> **Task objective**: Pictures stay out of the copy; restate everything else in the material exactly.

--- Start Information shown ---

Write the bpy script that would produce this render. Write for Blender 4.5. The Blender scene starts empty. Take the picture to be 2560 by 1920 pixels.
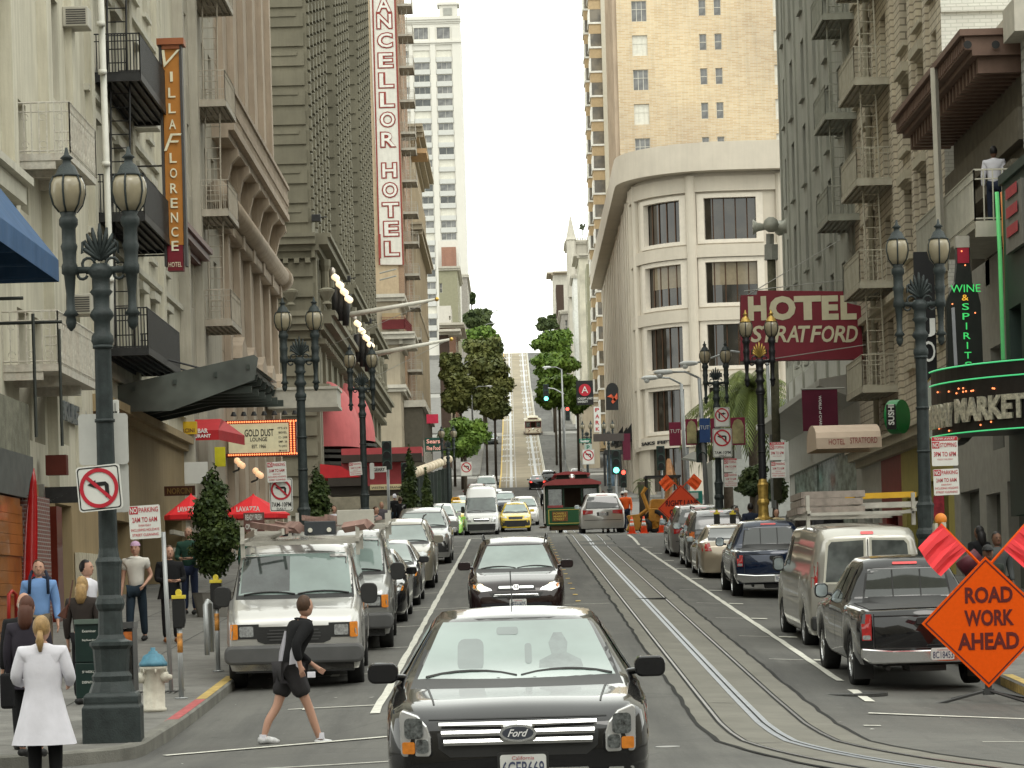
import bpy,bmesh,math,random
from mathutils import Vector,Matrix,Euler
from mathutils.bvhtree import BVHTree
R=math.radians
SC=bpy.context.scene
COL=SC.collection
rnd=random.Random(7)
# ---------------------------------------------------------------- camera, world, sun
F=7200.0
ROLL=0.028
CX,CY=1293.0,1500.0
cam_d=bpy.data.cameras.new('camera')
cam=bpy.data.objects.new('camera',cam_d);COL.objects.link(cam)
cam.matrix_world=Matrix.Rotation(R(90),4,'X')@Matrix.Rotation(-ROLL,4,'Z')
cam_d.sensor_width=36.0
cam_d.lens=F/2560*36
cam_d.shift_x=-(CX-1280)/2560
cam_d.shift_y=(CY-960)/2560
cam_d.clip_start=0.5;cam_d.clip_end=5000
SC.camera=cam
w=bpy.data.worlds.new('World');SC.world=w;w.use_nodes=True
nt=w.node_tree;nt.nodes.clear()
sky=nt.nodes.new('ShaderNodeTexSky');sky.sky_type='NISHITA';sky.sun_disc=False
SUN_EL,SUN_AZ=R(55),R(160)
sky.sun_elevation=SUN_EL;sky.sun_rotation=SUN_AZ
sky.air_density=1.0;sky.dust_density=4.0;sky.ozone_density=1.0
mixn=nt.nodes.new('ShaderNodeMix');mixn.data_type='RGBA'
mixn.inputs[0].default_value=0.93
mixn.inputs[7].default_value=(22.3,22.9,21.2,1)
bg=nt.nodes.new('ShaderNodeBackground');bg.inputs[1].default_value=0.1
out=nt.nodes.new('ShaderNodeOutputWorld')
nt.links.new(sky.outputs[0],mixn.inputs[6]);nt.links.new(mixn.outputs[2],bg.inputs[0]);nt.links.new(bg.outputs[0],out.inputs[0])
sl=bpy.data.lights.new('sun','SUN');sl.energy=0.8;sl.angle=R(25);sl.color=(1,0.96,0.9)
so=bpy.data.objects.new('sun',sl);COL.objects.link(so)
so.rotation_euler=Euler((R(90)-SUN_EL,0,R(180)-SUN_AZ))
SC.view_settings.view_transform='Standard';SC.view_settings.look='None'
SC.view_settings.exposure=0.0;SC.view_settings.gamma=1.0;SC.view_settings.use_curve_mapping=False
SC.render.engine='CYCLES'
SC.cycles.max_bounces=6;SC.cycles.diffuse_bounces=3;SC.cycles.glossy_bounces=3;SC.cycles.transparent_max_bounces=6
# ---------------------------------------------------------------- measuring the photograph
CR,SR=math.cos(ROLL),math.sin(ROLL)
def P(px,py,D):
 'the place at distance D that the photograph shows at pixel px, py'
 u=(px-CX)/F*D;v=(CY-py)/F*D
 return Vector((u*CR+v*SR,D,-u*SR+v*CR))
def D_at(px,py,X):
 'distance at which the line of sight through a pixel meets the vertical plane x = X'
 u=(px-CX)/F;v=(CY-py)/F
 return X/(u*CR+v*SR)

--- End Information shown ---

> **Output for this task**:
Write the bpy script that would produce this render. Write for Blender 4.5. The Blender scene starts empty. Take the picture to be 2560 by 1920 pixels.
import bpy,bmesh,math,random
from mathutils import Vector,Matrix,Euler
from mathutils.bvhtree import BVHTree
R=math.radians
SC=bpy.context.scene
COL=SC.collection
rnd=random.Random(7)
# ---------------------------------------------------------------- camera, world, sun
F=7200.0
ROLL=0.028
CX,CY=1293.0,1500.0
cam_d=bpy.data.cameras.new('camera')
cam=bpy.data.objects.new('camera',cam_d);COL.objects.link(cam)
cam.matrix_world=Matrix.Rotation(R(90),4,'X')@Matrix.Rotation(-ROLL,4,'Z')
cam_d.sensor_width=36.0
cam_d.lens=F/2560*36
cam_d.shift_x=-(CX-1280)/2560
cam_d.shift_y=(CY-960)/2560
cam_d.clip_start=0.5;cam_d.clip_end=5000
SC.camera=cam
w=bpy.data.worlds.new('World');SC.world=w;w.use_nodes=True
nt=w.node_tree;nt.nodes.clear()
sky=nt.nodes.new('ShaderNodeTexSky');sky.sky_type='NISHITA';sky.sun_disc=False
SUN_EL,SUN_AZ=R(55),R(160)
sky.sun_elevation=SUN_EL;sky.sun_rotation=SUN_AZ
sky.air_density=1.0;sky.dust_density=4.0;sky.ozone_density=1.0
mixn=nt.nodes.new('ShaderNodeMix');mixn.data_type='RGBA'
mixn.inputs[0].default_value=0.93
mixn.inputs[7].default_value=(22.3,22.9,21.2,1)
bg=nt.nodes.new('ShaderNodeBackground');bg.inputs[1].default_value=0.1
out=nt.nodes.new('ShaderNodeOutputWorld')
nt.links.new(sky.outputs[0],mixn.inputs[6]);nt.links.new(mixn.outputs[2],bg.inputs[0]);nt.links.new(bg.outputs[0],out.inputs[0])
sl=bpy.data.lights.new('sun','SUN');sl.energy=0.8;sl.angle=R(25);sl.color=(1,0.96,0.9)
so=bpy.data.objects.new('sun',sl);COL.objects.link(so)
so.rotation_euler=Euler((R(90)-SUN_EL,0,R(180)-SUN_AZ))
SC.view_settings.view_transform='Standard';SC.view_settings.look='None'
SC.view_settings.exposure=0.0;SC.view_settings.gamma=1.0;SC.view_settings.use_curve_mapping=False
SC.render.engine='CYCLES'
SC.cycles.max_bounces=6;SC.cycles.diffuse_bounces=3;SC.cycles.glossy_bounces=3;SC.cycles.transparent_max_bounces=6
# ---------------------------------------------------------------- measuring the photograph
CR,SR=math.cos(ROLL),math.sin(ROLL)
def P(px,py,D):
 'the place at distance D that the photograph shows at pixel px, py'
 u=(px-CX)/F*D;v=(CY-py)/F*D
 return Vector((u*CR+v*SR,D,-u*SR+v*CR))
def D_at(px,py,X):
 'distance at which the line of sight through a pixel meets the vertical plane x = X'
 u=(px-CX)/F;v=(CY-py)/F
 return X/(u*CR+v*SR)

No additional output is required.